## PROBLEM
Look for the string "parts" and copy every line that has it.

## AVAILABLE RECORDS
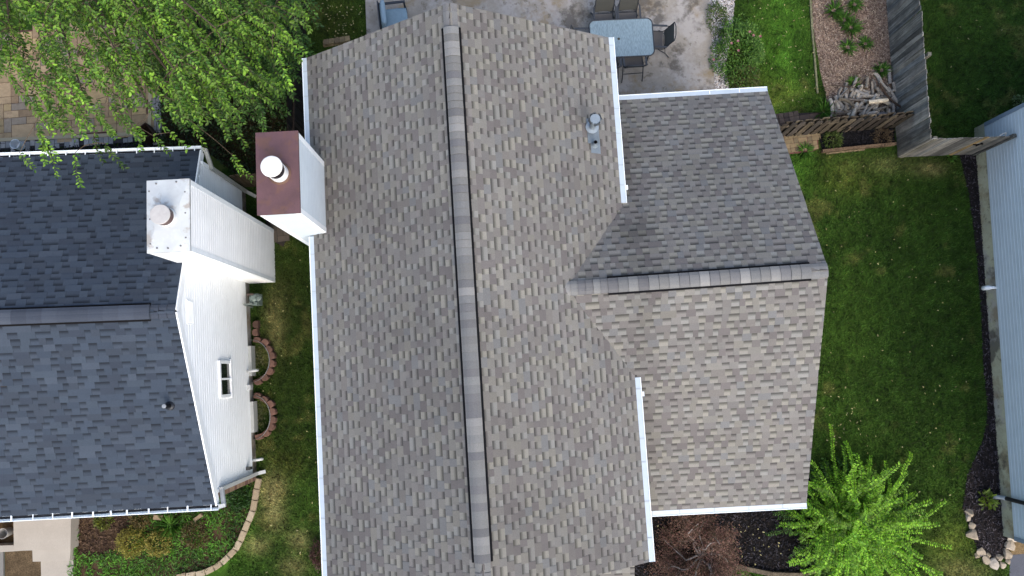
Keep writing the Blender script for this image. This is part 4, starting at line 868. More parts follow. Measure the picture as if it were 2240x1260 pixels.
arcs = [Z3([(627, 345), (623, 400), (637, 452), (692, 467), (718, 515), (738, 560), (737, 615), (722, 668), (687, 710), (640, 740)]), Z3([(638, 838), (686, 862), (728, 893), (742, 947), (743, 1003), (732, 1052), (697, 1095), (648, 1120)])]
well_c = [at(*Z3([(615, 595)])[0])[:2], at(*Z3([(625, 980)])[0])[:2]]
for ai, arc in enumerate(arcs):
    for i, (px, py) in enumerate(arc):
        p = at(px, py, .17); o = bpy.data.objects.new('edging_block', random.choice(meshes)); COL.objects.link(o); o.location = (p[0], p[1], 0)
        v = p[:2]-well_c[ai]; o.rotation_euler = (0, 0, (math.atan2(v[1], v[0])-math.pi/2 if not (ai == 0 and i < 2) else math.pi/2+random.uniform(-.2, .2))+random.uniform(-.08, .08))
        tag(o, 'reddish brown concrete edging block set round the basement windows of the white house', 'edging block', 'edging blocks round the window wells')
for ai in (0, 1):
    mb = MB(); yc = at(553 if ai == 0 else 558, 790 if ai == 0 else 912, 0)[1]; xc = wallpt(yc, .02, 0)[0]; R_ = [(.50, .55), (.46, .56)][ai]; pts = [np.array([xc+R_[0]*math.cos(t), yc+R_[1]*math.sin(t), 0]) for t in np.linspace(-math.pi/2, math.pi/2, 25)]
    for p, q in zip(pts[:-1], pts[1:]): mb.quad(p, q, q+up*.2, p+up*.2, S(132, 136, 138)); mb.quad(p*np.array([1, 1, 0])+up*.2, q+up*.2, q+up*.2-np.array([.012, 0, 0]), p+up*.2-np.array([.012, 0, 0]), S(190, 194, 196))
    tag(mb.build('window_well', M['metal_grey']), ['curved metal window well nearer the gas meter, with mossy ground inside', 'curved metal window well nearer the front corner, with mossy ground inside'][ai], 'window well', 'window wells of the white house')
# beige edging stones
def Z4(l): return [(x/3.111, 960+y/3.111) for x, y in l]
path = Z4([(1762, 268), (1745, 340), (1733, 415), (1718, 490), (1690, 560), (1662, 625), (1632, 695), (1600, 755), (1555, 800), (1507, 845), (1455, 880), (1395, 908), (1330, 922), (1265, 930), (1200, 942)])
for p, q in zip(path[:-1], path[1:]):
    a, b = at(*p, .08), at(*q, .08); d = (b-a)[:2]; L = np.linalg.norm(d); mb = MB(); w = .075
    bevel_block(mb, [(-L/2+.006, -w), (L/2-.006, -w+random.uniform(0, .015)), (L/2-.008, w), (-L/2+.01, w-random.uniform(0, .015))], .1, .012, random.choice([S(200, 182, 152), S(186, 168, 140), S(208, 192, 164)]))
    o = mb.build('edging_stone', M['stone']); o.location = ((a+b)[0]/2, (a+b)[1]/2, 0); o.rotation_euler = (0, 0, math.atan2(d[1], d[0]))
    tag(o, 'pale beige curved border stone edging the garden bed of the white house', 'edging stone', 'beige border stones of the garden bed')
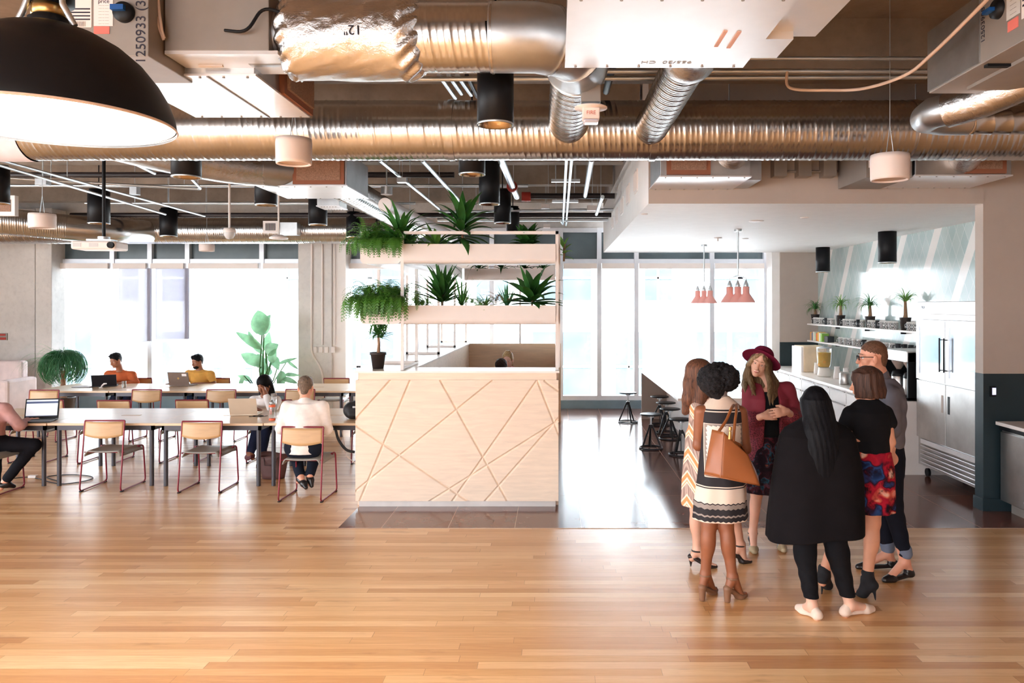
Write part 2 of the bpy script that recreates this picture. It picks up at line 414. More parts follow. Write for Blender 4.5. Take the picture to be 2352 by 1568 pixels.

## RESPONSE BELOW
Keep writing the Blender script for this image. This is part 4, starting at line 868. More parts follow. Measure the picture as if it were 2240x1260 pixels.
Write part 2 of the bpy script that recreates this picture. It picks up at line 414. More parts follow. Write for Blender 4.5. Take the picture to be 2352 by 1568 pixels.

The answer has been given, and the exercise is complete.